Bilecik ilinde hak gaspları ve sendika düşmanlığı ile nam salmış olan ve ucuz emek gücü üzerinden kârına kâr katan Porland Fabrikası patronunun, işten çıkış mülakatında, kapalı kapılar ardında iletişim ve haberleşme hakkını gasp ederek işçileri işten çıkış evraklarına imza atmaya zorladığı ve yüz kızartıcı suç işlemişler gibi vardiya arkadaşlarıyla vedalaşmadan güvenlik eşliğinde kapı önüne koyuldukları Bakanlığınız bilgisi dahilinde midir?

Bilecik Organize Sanayi Bölgesinde bulunan Porland Fabrikasında işçi sağlığı ve iş güvenliği önlemlerinin maliyet unsuru olarak görülmesi ile alınmadığı, işçilere yönelik uygulanan kötü çalışma koşulları, mobbing, meslek hastalıklarına yol açan ekipman yokluğu, patron tarafından promosyonlara el konulduğu Bakanlığınız bilgisi dahilinde midir?

Bilecik Organize Sanayi Bölgesinde bulunan Porland Fabrikasınca meydana gelen iş kazası/iş cinayeti ve meslek hastalığı nedeniyle Bakanlığınıza son 5 yıl içerisinde yapılan bildirim sayısı kaçtır?

Bakanlığınızca birçok işçi hakkı ihlallerinin yaşandığı Porland Fabrikası’nın müfettiş denetimi en son hangi tarihte yapılmıştır?
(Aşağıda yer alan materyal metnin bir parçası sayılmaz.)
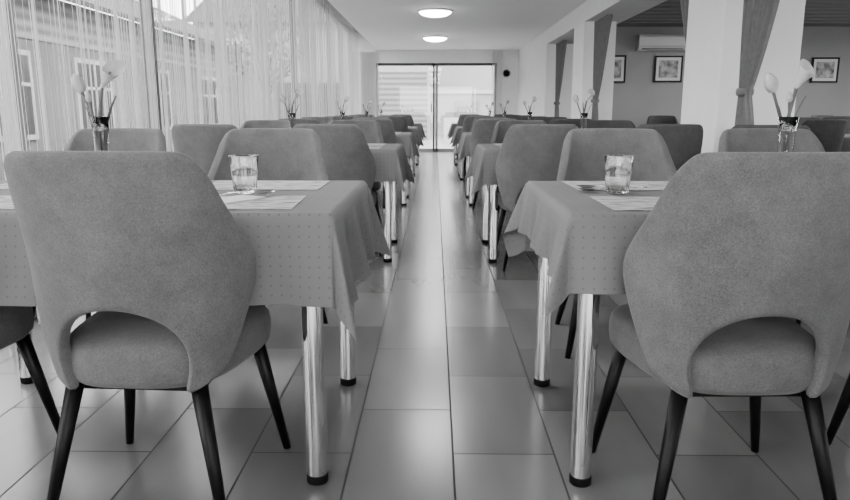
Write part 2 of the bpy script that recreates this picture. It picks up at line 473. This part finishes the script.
for y in (-2.8,0,3,6,9,12.0): t.box((8.5,y-.2,.8),(8.6,y+1.0,2.1),M_annex)
one('wall_annex_side',t)
B('wall_right',(XR,13.2,0),(XR+.12,Y1,H),M_wall)
B('wall_right_return',(XR,12.9,0),(XR+.5,13.2,H),M_wall)
B('beam',(XR,Y0,2.15),(XR+.5,12.9,H+.05),M_wall)
t=MB(); t.box((XL,Y0-.15,2.2),(8.5,Y0,2.9),M_wall); t.box((XL,Y0-.15,0),(8.5,Y0,.3),M_wall)  # unseen wall; its window openings are added to let in fill light
for x in (-1.9,0,2.0,4.2,6.4,8.3): t.box((x-.06,Y0-.15,.3),(x+.06,Y0,2.2),M_wall)
one('wall_rear',t)
WX0,WX1,WZ=-1.42,1.47,2.10
t=MB(); t.box((XL-.1,Y1,0),(WX0,Y1+.2,HR),M_wall); t.box((WX1,Y1,0),(XR+.12,Y1+.2,HR),M_wall); t.box((WX0,Y1,WZ),(WX1,Y1+.2,HR),M_wall)
one('wall_end',t)
t=MB()
for x,w,m in ((WX0+.03,.03,M_frame),(WX1-.03,.03,M_frame),(-.03,.022,M_framedark),(.04,.03,M_frame)):
    t.box((x-w,Y1+.04,0),(x+w,Y1+.12,WZ),m)
t.box((WX0,Y1+.04,WZ-.06),(WX1,Y1+.12,WZ),M_framedark); t.box((WX0,Y1+.04,0),(WX1,Y1+.12,.08),M_frame)
t.box((-.10,Y1+.0,.95),(-.075,Y1+.04,1.15),M_framedark)
t.box((WX0,Y1+.075,.05),(WX1,Y1+.08,WZ),M_pane)
one('door_1',t)
t=MB()
ms=[-2.95,-1.4,.2,1.75,3.35,5.05,6.75,8.45,10.2,11.9,13.6,15.3,17.1]
for y in ms:
    t.box((XL-.06,y-.03,0),(XL+.02,y+.03,HR),M_framedark if abs(y-5.05)<.1 or y==10.2 else M_frame)
t.box((XL-.06,Y0,0),(XL+.02,Y1,.10),M_frame); t.box((XL-.06,Y0,2.75),(XL+.02,Y1,HR),M_frame)
t.box((XL-.025,Y0,.08),(XL-.02,Y1,2.8),M_pane)
one('window_1',t)
B('curtain_rail',(-1.90,Y0+.1,2.80),(-1.80,Y1-.02,2.849),M_frame)
t=MB(); y=Y0+.15; rs=random.Random(3); vs=[];fs=[]
while y<Y1-.05:
    dens=.5+.5*noise.noise(Vector((y*.9,3.1,0)))*1.6
    b=exp(-((y-4.55)/.45)**2)+exp(-((y-10.4)/.5)**2)+exp(-((y-7.7)/.4)**2)
    step=(.009+.012*max(0,min(1,dens)))/(1+1.6*b)
    if 2.6<y<3.9: step*=1.35
    if abs(y-5.12)<.08: step=.03
    y+=step*rs.uniform(.6,1.4)
    x=-1.855+.030*sin(2*pi*y/.23+1.3*sin(y*1.7))+rs.uniform(-.008,.008)
    w=.0017; dy=rs.uniform(-.012,.012); o=len(vs)
    for z,q in ((2.80,0),(1.3,.5),(.03,1)):
        for k in range(3):
            a=2*pi*k/3; vs.append((x+w*cos(a)+rs.uniform(-.003,.003)*q,y+dy*q+w*sin(a),z))
    for l in (0,1):
        for k in range(3):
            k2=(k+1)%3; fs.append((o+l*3+k,o+l*3+k2,o+l*3+3+k2,o+l*3+3+k))
t.add(vs,fs,M_string,False); one('string_curtain',t)
t=MB(); vs=[];fs=[]
for i in range(150):
    x=(-1.78+rs.random()*.43) if i<110 else (1.35+rs.random()*.25)
    w=.002; o=len(vs); yy=Y1-.06+rs.uniform(-.02,.02)
    for z in (2.36,.03):
        for k in range(3):
            a=2*pi*k/3; vs.append((x+w*cos(a),yy+w*sin(a),z))
    for k in range(3): fs.append((o+k,o+(k+1)%3,o+3+(k+1)%3,o+3+k))
t.add(vs,fs,M_string,False); one('string_curtain',t)

for y in (-.35,5.05,9.7):
    B('pillar',(XR,y,0),(XR+.55 if y<9 else XR+.42,y+.72,2.16),M_pillar,bevel=.008)
def drape(x,yA,yB,ytie,ztie=1.12):
    t=MB(); n=90; rows=[]
    for i in range(41):
        z=2.11*(1-i/40)+.03
        if z>ztie:
            q=(z-ztie)/(2.14-ztie); q=q**.8; a=ytie-.10+(yA-ytie+.10)*q; b=ytie+(yB-ytie)*q
        else:
            q=min(1,(ztie-z)/ztie); q=1-(1-q)**2.2; a=ytie-.10-.22*q; b=ytie+.05*q
        amp=.022+.015*abs(b-a)
        rows.append([(x+amp*sin(2*pi*7*j/n+.4*sin(z*3)) , a+(b-a)*j/n, z) for j in range(n+1)])
    t.grid(rows,M_drape)
    t.lathe([(.050,ztie-.025),(.056,ztie-.012),(.056,ztie+.012),(.050,ztie+.025)],M_drape,20,Matrix.Translation((x,ytie-.05,0)),False)
    o=one('tied_curtain',t)
    sd=o.modifiers.new('s','SOLIDIFY'); sd.thickness=.003
    return o
drape(2.09,4.35,4.98,4.92); drape(2.12,8.9,9.64,9.56); drape(2.16,6.6,5.86,5.99); drape(2.16,12.1,12.84,12.76)

def lampm():
    t=MB(); t.lathe([(.245,0),(.25,-.012),(.245,-.022),(.235,-.024)],M_ceil,40)
    t.lathe([(.236,-.018),(.22,-.045),(.17,-.072),(.09,-.088),(.01,-.092)],M_lamp,40); return t.mesh('ceiling_lamp')
LM=lampm()
def lamp(x,y,z,e):
    p=put('ceiling_lamp',LM,(x,y,z))
    l=bpy.data.lights.new('lamp_light','AREA'); l.shape='DISK'; l.size=.45; l.energy=e
    o=bpy.data.objects.new('lamp_light',l); o.location=(0,0,-.11); o.parent=p; COL.objects.link(o)
for y in (-.9,3.0,6.8,10.5,14.2): lamp(0,y,H,22)
for y in (2,7,11): lamp(5,y,2.43,45)  # unseen annex lamps, added to brighten that side

t=MB(); M=Matrix.Translation((1.70,Y1-.001,1.86))@Matrix.Rotation(pi/2,4,'X')
t.lathe([(.09,0),(.09,.03),(.08,.035),(.075,.025)],M_frame,32,M); t.lathe([(.076,.0262),(.01,.0262)],M_paper,32,M)
t.box((1.696,Y1-.032,1.86),(1.704,Y1-.028,1.92),M_black); t.box((1.70,Y1-.032,1.856),(1.74,Y1-.028,1.864),M_black)
one('wall_clock',t)
def picture(x,z,w,h):
    t=MB(); y=12.995
    t.box((x-w/2,y-.03,z-h/2),(x+w/2,y-.012,z+h/2),M_paper)
    for a,b in (((x-w/2-.03,z-h/2-.03),(x+w/2+.03,z-h/2)),((x-w/2-.03,z+h/2),(x+w/2+.03,z+h/2+.03)),((x-w/2-.03,z-h/2),(x-w/2,z+h/2)),((x+w/2,z-h/2),(x+w/2+.03,z+h/2))):
        t.box((a[0],y-.04,a[1]),(b[0],y-.005,b[1]),M_black)
    t.box((x-w/2+.05,y-.033,z-h/2+.05),(x+w/2-.05,y-.03,z+h/2-.05),M_pic); one('framed_picture',t)
picture(3.23,1.72,.30,.42); picture(4.17,1.72,.44,.40); picture(6.95,1.70,.42,.38)
t=MB(); pr=[(0,0),(0,.28),(-.17,.28),(-.20,.24),(-.20,.09),(-.15,.02),(-.05,0)]
vs=[(x,13.0+a,2.02+b) for x in (3.58,4.42) for a,b in pr]; n=len(pr)
t.add(vs,[tuple(range(n)),tuple(range(2*n-1,n-1,-1))]+[(i,i+n,(i+1)%n+n,(i+1)%n) for i in range(n)],M_ac,False)
t.box((3.64,12.81,2.05),(4.36,12.86,2.065),M_framedark); t.box((3.60,12.797,2.10),(4.40,12.80,2.104),M_framedark)
for k in range(6): t.box((3.66,12.84+k*.022,2.3),(4.34,12.85+k*.022,2.303),M_framedark)
one('air_conditioner',t)

for (cx,cy) in ((3.9,4.2),(3.9,7.2),(3.9,10.2),(6.3,5.0),(6.3,8.2),(6.3,11.2)):
    put('dining_table',TM,(cx,cy,0)); put('tablecloth',CL_R2,(cx,cy,0))
    for k in (-.35,.35):
        dk = cx<5
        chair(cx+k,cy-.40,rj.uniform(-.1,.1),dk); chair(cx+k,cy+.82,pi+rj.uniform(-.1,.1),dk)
chair(2.75,6.4,-.9,True); chair(2.0,4.35,-.3,True)

# ---------------------------------------------------------------- exterior
B('ground_exterior',(-60,-30,-.45),(60,80,-.12),M_ground)
t=MB(); fx=-7.0
t.box((fx-6,4,-.2),(fx,26,3.0),M_ext)
t.box((fx-.001,4,2.2),(fx+.03,26,3.0),M_siding)
t.add([(fx+.6,3.6,2.95),(fx+.6,26.4,2.95),(fx-3,26.4,4.6),(fx-3,3.6,4.6),(fx+.6,3.6,2.85),(fx+.6,26.4,2.85)],[(0,1,2,3),(4,5,1,0)],M_roof,False)
for y in (6.2,8.6,11.6,14.6,18,22):
    t.box((fx,y-.75,.5),(fx+.05,y+.75,2.0),M_extpale); t.box((fx+.05,y-.66,.59),(fx+.06,y+.66,1.91),M_extdark)
    t.box((fx+.06,y-.04,.6),(fx+.075,y+.04,1.9),M_extpale); t.box((fx+.06,y-.66,1.4),(fx+.075,y+.66,1.46),M_extpale)
one('neighbouring_building',t)
t=MB()
t.box((-9,27,-.2),(-.2,33,4.2),M_extpale); 
t.box((-3.0,26.95,-.1),(-.3,27.0,2.4),M_siding)
t.box((-6,26.9,.4),(-3.4,27,2),M_extdark)
t.box((-.2,31,-.2),(12,36,3.4),M_extpale); t.box((-.2,30.9,1.7),(12,31,1.85),M_paper)
for x in (1.4,3.2): t.box((x-.5,30.92,.3),(x+.5,31,1.4),M_frame)
t.add([(-9.3,26.6,4.15),(0,26.6,4.15),(0,30,5.6),(-9.3,30,5.6)],[(0,1,2,3)],M_roof,False)
t.box((.3,24,-.2),(9,24.2,.75),M_paper)
one('house_across_yard',t)
def tree(x,y,h,s):
    t=MB(); rt=random.Random(s); t.tube([(0,0,-.2),(.05,0,h*.3),(0,.1,h*.6)],[.10,.07,.04],M_bark,8)
    for k in range(6): 
        a=rt.uniform(0,6.28); t.tube([(0,.05,h*.35+k*.15),(cos(a)*h*.25,sin(a)*h*.25,h*.6+k*.1)],[.03,.012],M_bark,6)
    for k in range(900):
        a=rt.uniform(0,6.28); q=rt.random()**.4; zz=rt.uniform(-1,1); R=h*.3*q*sqrt(1-zz*zz)
        c=Vector((R*cos(a),R*sin(a),h*.70+zz*h*.3*q)); e=Euler((rt.uniform(0,3),rt.uniform(0,3),rt.uniform(0,3))).to_matrix()
        w=.07; t.add([c+e@Vector(p) for p in ((-w,0,0),(0,-w*.5,0),(w,0,0),(0,w*.5,0))],[(0,1,2,3)],M_leaf,False)
    one('garden_tree',t,(x,y,0))
tree(-4.8,20.5,4.0,2)

w=bpy.data.worlds.new('World'); S.world=w; w.use_nodes=True
bg=w.node_tree.nodes['Background']; bg.inputs[0].default_value=(.92,.92,.92,1); bg.inputs[1].default_value=12.5

cd=bpy.data.cameras.new('Camera'); cam=bpy.data.objects.new('Camera',cd); COL.objects.link(cam)
cd.sensor_width=36; cd.lens=700/850*36; cd.clip_start=.02
cam.location=(0,0,1.0); cam.rotation_euler=(radians(90-11.3),0,radians(.8)); S.camera=cam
Bu denetimlerde işyerine yönelik raporlanan ihlaller neler olmuştur ve işverene ne tür yaptırımlar uygulanmıştır?

Anayasal haklarını kullanarak sendikalı olan, haksız ve keyfi biçimde işten çıkarılan işçilerin mağduriyetlerinin giderilmesi ve haklarının iadesi için Bakanlığınızca herhangi bir girişimde bulunulacak mıdır?

Son 5 yıl içerisinde sendikalı oldukları gerekçesiyle işçileri işten atan işyeri sayısı kaçtır? Bunların kaçı hakkında işlem başlatılmıştır?

Sayısız sendikalaşmanın engellendiğinin kanıtlandığı dava sonucu olmasına rağmen sendikalaşmayı engellemeyi yasaklayan yasa ve yaptırımlar işverenlere yönelik olarak neden uygulanmamaktadır?”